Please make sure to see UPDATE section at end of this post.

This isn’t good at all. I have security notification alerts enabled in Namecheap because I want to know when something is changed related to my domains, just to make sure I’m always the one that initiated it. Today I changed my password and got this:

Notification For     : PASSWORD
Date                 : 9/27/2015 4:15:28 PM  
IP Address           : 66.41.226.251
Username             : my-username
Domain (if relevant) : N/A

Old Details
-----------
my-old-password-in-plaintext

New Details
-----------
my-new-password-in-plaintext

Additional Information
----------------------
N/A     

I’ve replaced the passwords that were in the email because they were my passwords, sent in plaintext, in email.

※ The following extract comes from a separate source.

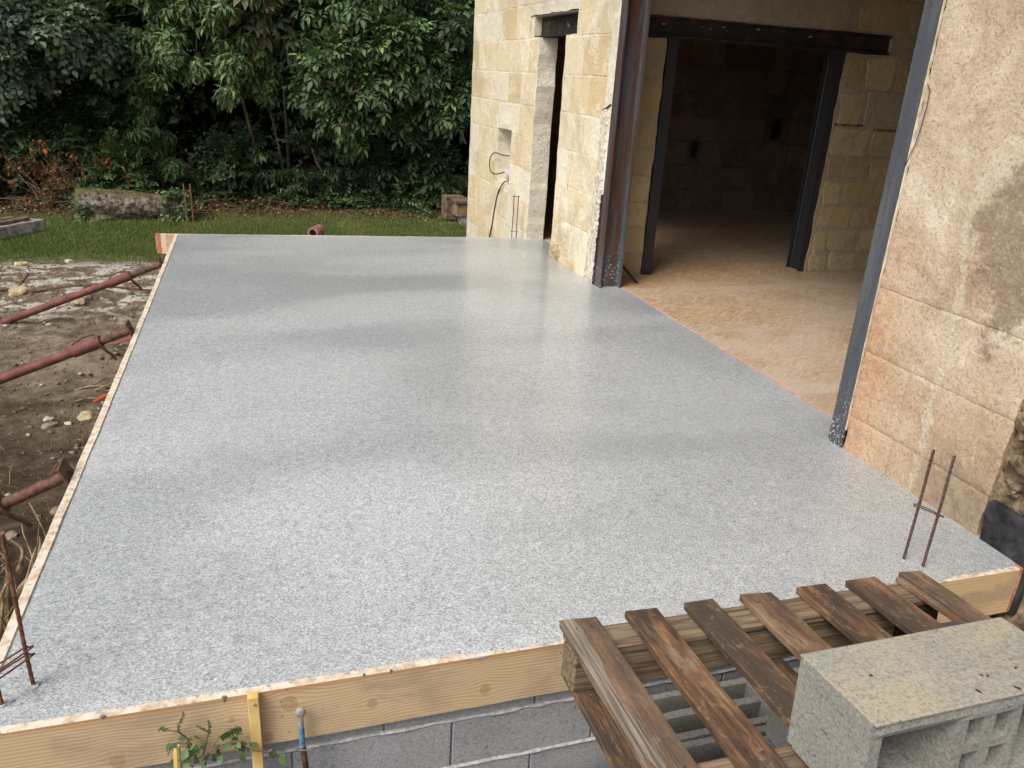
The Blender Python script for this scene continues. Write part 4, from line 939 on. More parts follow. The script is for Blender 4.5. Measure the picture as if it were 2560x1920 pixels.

This is pretty much terrible.

  1. Of course email isn’t encrypted so now anyone that has sniffed that email knows my password, and my username is handily referenced as well (I changed it as well in this copy).
  2. This is evidence that Namecheap is storing my password in plaintext somewhere. They should only be storing the hash of it using something smart to protect it. Double bad!

The only good news is I have the optional two-factor authentication enabled that uses an SMS message to my phone so I at least have that to fall back on but this is a terrible security practice that I’m shocked Namecheap is doing.

Please fix this immediately!

PS: After fixing this, can we get a real two-factor solution instead of SMS?

UPDATE (Sept 28)

Within minutes of sharing this post on Twitter I got a response from @Namecheap, and 17 minutes after that they confirmed that they fixed this.

Given how fast they fixed it I have to assume that what they fixed was issue #1, that they are suppressing the email notification for “PASSWORD” events. That is good and will keep the password from leaking into email, however I would really like to know if they are storing passwords in plaintext somewhere. It should be impossible for a service to tell you what your password is, they should only know some form of a hash derived from your password.